Last year left a bitter taste, but Glanbia looks good in the round
If the name of Glanbia fails to register, its products certainly will. The mid-cap Irish food producer supplies the cream for Baileys Irish Cream, the mozzarella that tops Domino’s pizzas, and ingredients for the cheese found in McDonald’s and Burger King buns.
However, such tie-ups have done little to protect Glanbia from either severe falls in commodity prices or a sharp downturn in the Irish economy. First, the company has had little choice but to accept lower prices for the butter, cheese, whey and other milk-derived products that it sells through world wholesale markets. Second, it has suffered from domestic recession — partly from lower consumer spending on branded foods and tougher competition from sterling-based rivals, but more from the knock-on effects of lower milk prices on farm incomes. This has hampered its agribusiness division, which sells fertilisers and animal feeds. The upshot is that Glanbia’s Irish dairy division, its biggest in terms of sales, will have made its first loss in 2009 — of about €18 million on current estimates.

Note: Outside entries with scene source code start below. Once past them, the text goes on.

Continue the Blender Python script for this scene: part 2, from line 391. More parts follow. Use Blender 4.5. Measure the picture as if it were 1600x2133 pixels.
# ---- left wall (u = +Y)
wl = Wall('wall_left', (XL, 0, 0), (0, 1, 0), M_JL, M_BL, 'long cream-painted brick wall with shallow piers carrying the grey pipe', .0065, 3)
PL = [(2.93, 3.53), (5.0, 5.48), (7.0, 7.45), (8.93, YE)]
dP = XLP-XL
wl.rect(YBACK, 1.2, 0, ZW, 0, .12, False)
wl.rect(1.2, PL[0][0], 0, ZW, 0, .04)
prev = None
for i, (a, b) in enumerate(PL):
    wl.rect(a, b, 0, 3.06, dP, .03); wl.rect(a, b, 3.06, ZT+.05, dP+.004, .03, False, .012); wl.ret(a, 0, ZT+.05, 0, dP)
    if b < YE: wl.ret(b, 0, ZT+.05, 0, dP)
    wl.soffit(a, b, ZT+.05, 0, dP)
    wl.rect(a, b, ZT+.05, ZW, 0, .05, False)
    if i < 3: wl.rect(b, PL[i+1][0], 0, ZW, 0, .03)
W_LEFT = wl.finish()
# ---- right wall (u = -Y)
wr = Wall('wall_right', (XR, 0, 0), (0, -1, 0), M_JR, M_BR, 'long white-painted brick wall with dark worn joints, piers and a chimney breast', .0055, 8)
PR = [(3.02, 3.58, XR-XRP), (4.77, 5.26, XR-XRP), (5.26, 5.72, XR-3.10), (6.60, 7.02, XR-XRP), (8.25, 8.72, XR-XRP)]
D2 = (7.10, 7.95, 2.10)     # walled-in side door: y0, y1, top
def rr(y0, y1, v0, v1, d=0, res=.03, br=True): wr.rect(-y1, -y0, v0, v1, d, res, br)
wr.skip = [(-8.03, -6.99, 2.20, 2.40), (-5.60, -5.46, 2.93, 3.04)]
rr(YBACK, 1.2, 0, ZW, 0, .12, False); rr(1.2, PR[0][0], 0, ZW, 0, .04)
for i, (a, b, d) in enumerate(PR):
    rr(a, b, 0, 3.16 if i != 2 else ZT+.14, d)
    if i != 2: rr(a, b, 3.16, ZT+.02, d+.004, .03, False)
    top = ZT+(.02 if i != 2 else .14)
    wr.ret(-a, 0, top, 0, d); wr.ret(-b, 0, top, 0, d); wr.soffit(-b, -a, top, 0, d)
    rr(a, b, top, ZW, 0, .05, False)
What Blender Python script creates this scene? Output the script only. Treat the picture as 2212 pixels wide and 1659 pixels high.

The reassurance is that Glanbia will return to growth in 2010. Dairy markets have begun to pick up in recent months: farm-gate milk prices have risen about 20 per cent from their 2009 lows. The company has also stepped up its cost-cutting efforts at home, so much that yesterday it announced a further €15 million provision for the restructuring of its Irish operations. It is still early days, but the elimination of last year’s losses should enable group earnings to grow by between 6 and 8 per cent this year.
But Glanbia’s evolving shape belies its roots as a commodity food producer — still evident in the farmers’ co-operative that retains 55 per cent of its shares. It has forged a series of overseas joint ventures in which profits are moving in the right direction: Nutricima, a dairy powder tie-up with PZ Cussons in Nigeria, which provides scope to enter other emerging markets, and Southwest Cheese in New Mexico, one of America’s biggest whey processors.